Photo: Illustration; Source: Nord Stream 2 AG

Nord Stream 2 pipelaying set to restart. U.S. warns of new sanctions

As Gazprom prepares to continue Nord Stream 2 pipelaying work in Danish waters, the U.S. State Department has again warned European companies of sanctions if they are suspected of helping to build Russia’s new gas pipeline.

Nord Stream 2 has previously sent a notice to the Danish Energy Agency that it would resume pipelaying work along two unfinished parallel segments of the pipeline in Danish waters from 15 January. The two unfinished segments extend for about 49 kilometres and 68 kilometres.

They run from the maritime border between Denmark and Germany to the south-east of Bornholm Island, where Allseas halted its pipelaying work in December 2019 on the eve of the introduction of U.S. sanctions against Nord Stream 2.

The Financial Times reported last week that the work would be done using the Fortuna pipelayer and two support vessels, capable of laying about one kilometre of pipe a day. At that rate, the vessel could finish operations in about four months, dependent on weather conditions.

The vessel poised to continue work on the pipeline as it is currently moored in the Baltic Sea, very close to the Danish coastline.

Also, an undisclosed U.S. government source told Reuters that companies aiding the continuation of pipelaying operations would face the risk of sanctions as the outgoing Trump administration prepares a final round of punitive measures against the project.

According to the source, the State Department is expected to issue a report by Thursday or Friday on companies it believes are helping the Russia-to-Germany pipeline.
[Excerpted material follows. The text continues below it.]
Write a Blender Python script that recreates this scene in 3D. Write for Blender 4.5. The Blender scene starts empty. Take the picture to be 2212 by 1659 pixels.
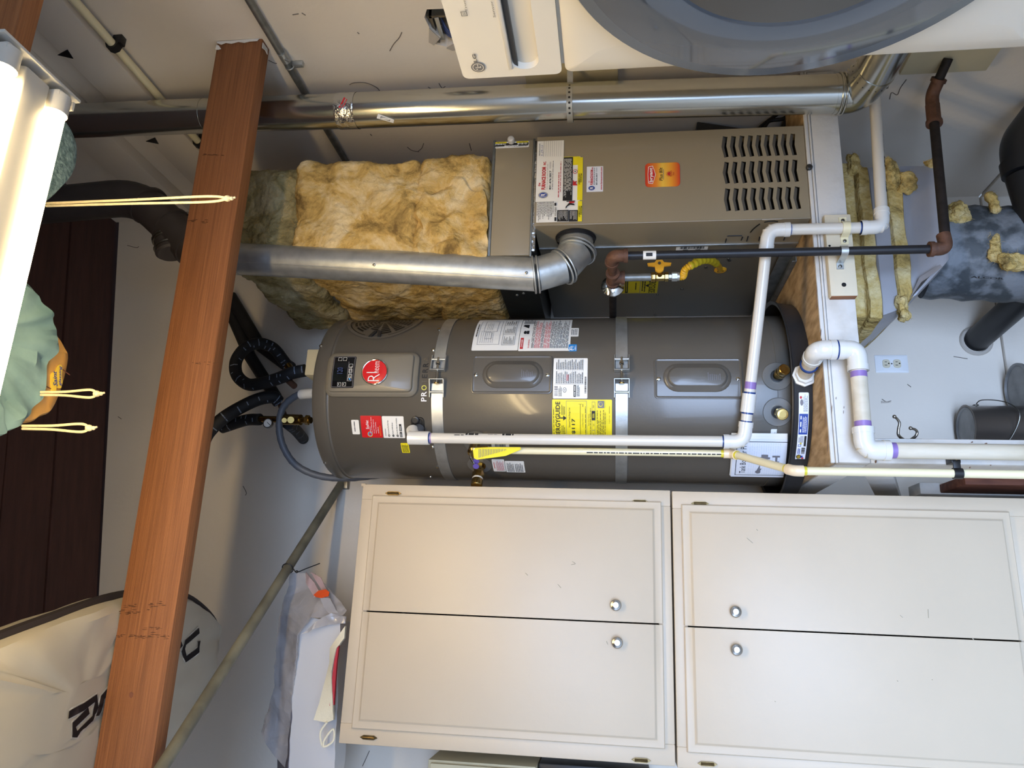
import bpy, bmesh, math, random
from mathutils import Vector, Matrix, noise
from mathutils.bvhtree import BVHTree
random.seed(7)
SC = bpy.context.scene
COL = SC.collection
PI = math.pi
V = Vector

# ------------------------------------------------------------------ camera, light, exposure
FPX = 1620.0
PITCH, YAW, ROLL = math.radians(7.78), math.radians(16.25), math.radians(0.09)
EYE = V((0, 0, 1.65))
_f = V((math.sin(YAW)*math.cos(PITCH), math.cos(YAW)*math.cos(PITCH), math.sin(PITCH)))
_r = V((math.cos(YAW), -math.sin(YAW), 0))
_u = _r.cross(_f)
RIGHT = math.cos(ROLL)*_r + math.sin(ROLL)*_u
DOWN = -(-math.sin(ROLL)*_r + math.cos(ROLL)*_u)
FWD = _f
cam = bpy.data.objects.new('camera', bpy.data.cameras.new('camera'))
COL.objects.link(cam)
cam.data.sensor_width = 36.0
cam.data.lens = FPX/2212*36.0
cam.data.clip_start = 0.05
cam.matrix_world = Matrix(((DOWN.x, RIGHT.x, -FWD.x, EYE.x), (DOWN.y, RIGHT.y, -FWD.y, EYE.y),
                           (DOWN.z, RIGHT.z, -FWD.z, EYE.z), (0, 0, 0, 1)))   # the photograph lies on its side
SC.camera = cam

world = bpy.data.worlds.new('world'); SC.world = world
world.use_nodes = True
world.node_tree.nodes['Background'].inputs[0].default_value = (0.62, 0.78, 1.0, 1)
world.node_tree.nodes['Background'].inputs[1].default_value = 0.2

def area(name, loc, rot, sx, sy, power, col):
    l = bpy.data.lights.new(name, 'AREA'); l.shape = 'RECTANGLE'; l.size = sx; l.size_y = sy
    l.energy = power; l.color = col
    o = bpy.data.objects.new(name, l); COL.objects.link(o); o.location = loc; o.rotation_euler = rot
    return o
# daylight through the open garage door behind the camera
day = area('door_daylight', (-0.9, -2.75, 1.15), (math.radians(62), 0, 0), 4.2, 2.1, 124, (0.495, 0.668, 1.0))
day.data.spread = math.radians(104)
TUBE_STRENGTH = 27.5
TUBE_COLOR = (1.0, 0.745, 0.385, 1)
SC.view_settings.view_transform = 'Standard'
SC.view_settings.look = 'None'
SC.view_settings.gamma = 1.0
SC.view_settings.use_curve_mapping = False
SC.view_settings.exposure = 1.05

def at(x, y, X=None, Y=None, Z=None):
    """world point where the sight line of a photo pixel meets a plane of the room"""
    d = RIGHT*(829.5-y) + DOWN*(x-1106.0) + FWD*FPX
    t = (X-EYE.x)/d.x if X is not None else (Y-EYE.y)/d.y if Y is not None else (Z-EYE.z)/d.z
    return EYE + d*t
def proj(p):
    """photo pixel of a world point"""
    q = V(p)-EYE; d = q.dot(FWD)
    return 1106+FPX*q.dot(DOWN)/d, 829.5-FPX*q.dot(RIGHT)/d
HX, HY, HR = 0.677, 2.52, 0.2825       # water heater axis and radius
def oncyl(x, y, R=HR):
    """(theta, z) of a photo pixel on an upright cylinder round the heater axis"""
    d = RIGHT*(829.5-y) + DOWN*(x-1106.0) + FWD*FPX
    a = d.x**2+d.y**2; ox, oy = EYE.x-HX, EYE.y-HY
    b = 2*(ox*d.x+oy*d.y); c = ox*ox+oy*oy-R*R
    t = (-b-math.sqrt(max(0, b*b-4*a*c)))/(2*a)
    p = EYE+d*t
    return math.atan2(p.x-HX, HY-p.y), p.z
def cylp(th, z, R=HR): return V((HX+R*math.sin(th), HY-R*math.cos(th), z))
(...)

Companies that could be in the report include ones providing insurance, helping to lay the undersea pipeline or verify the project’s construction equipment.

It is still unclear whether the latest political developments in the United States regarding Trump’s impeachment for inciting last week’s riot at the U.S. Capitol will have any effect on the decisions regarding sanctions towards NordStream 2.

U.S. President-elect Joe Biden has opposed the project when he was vice-president under Barack Obama but it remains to be seen if his stance remains the same after taking office on 20 January.

With all of this in mind, it is worth noting that Russia’s Foreign Ministry still claimed that Nord Stream 2 would be completed despite pressure from the United States.

The construction of the $11 billion Nord Stream 2 project is nearly finished. The section in Danish waters is the only part that requires completion as the part off the coast of Germany was completed in late December. The project is designed as two parallel 48-inch lines, roughly 1,200 kilometres long, each starting southwest of St. Petersburg and ending at German coast, Greifswald.

It is designed to boost the amount of Russian gas that can be shipped to Europe without having to go through Ukraine. The gas pipelines will have the capacity to transport 55 billion cubic meters (bcm) of Russian gas a year to the EU, for at least 50 years.

The Nord Stream 2 pipeline will pump gas directly from Russia to western Europe, bypassing Ukraine and, according to the U.S., will rob it of lucrative transit fees as well as increase Russia’s economic and political leverage over Europe.

On the other hand, Russia – as well as Germany – claim that Nord Stream 2 is nothing but a commercial project. Germany also needs gas to enable shutting down coal and nuclear plants due to environmental and safety concerns.